Mad scientists invade Stettler library

Floating Ms, self-inflating balloons, and the necessary erupting volcanos took over the Stettler Library on Saturday, June 21

Floating Ms, self-inflating balloons, and the necessary erupting volcanos took over the Stettler Library on Saturday, June 21 as about 25 kids took part in the library’s Mad Science day.

The program had seven different easy scientific experiments for the kids to take part in, developed by the library’s program manager, Darlene Philpot.

Experiments included the “Mystery of the Floating M,” floating eggs, self-inflating balloons, creating “goop,” and the quintessential science experiment, the erupting volcano, Philpot explained.

In the Mystery of the Floating M, the kids had to make guesses as to what would happen when different coloured M&Ms were put into warm water. What was really shocking for the kids was that the little white m on the candies would let go of the candy and float to the surface of the water.

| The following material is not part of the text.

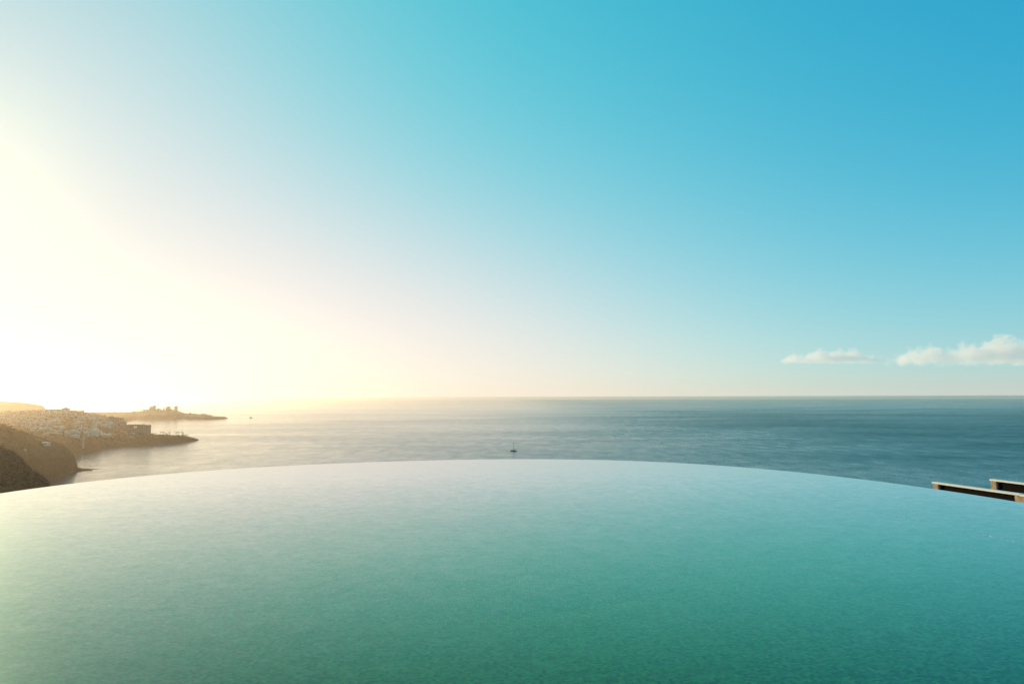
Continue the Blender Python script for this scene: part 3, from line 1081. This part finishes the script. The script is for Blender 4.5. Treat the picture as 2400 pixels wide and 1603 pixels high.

“The kids were not only gobsmacked about the ‘m,’ but about how the colours didn’t get murky,” Philpot noted.

The colours from the different M&M candies remained close to the candies, rather than spreading a mixing. It’s because of the dyes used on the candies, Philpot said.

The white m would float to the surface because it’s actually made of edible paper, she added.

Kids also had to guess whether an uncooked egg would float or sink when placed into a bowl of water and a bowl of salted water.

The egg sunk in the normal water, but since the salt created a more buoyant surface, the egg floated in the second bowl.

Using vinegar and baking soda, the kids also inflated a balloon. This experiment was a sneaky surprise for the kids, since the chemical reaction was not as instantaneous as the younger minds would find exciting.

“It was a bit of a letdown at first,” Philpot noted. “Then the kids turned around later and the balloon was inflated.”

The kids also made rainbows using a glass of water and a sheet of white paper, aided by the wonderfully bright sunshine coming in the windows of the activity nook at the library.

And, of course, volcanoes. The science day would not be complete without the volcanoes, which used simple household items like baking soda and vinegar to simulate an erupting mountain.

“The library is a pretty cool place to be,” Philpot noted with a laugh.

The Summer Sizzler events kick off this week at the library and will run all summer, providing afternoon-long activities for kids of all ages. The brochures listing the different events are available at the main counter.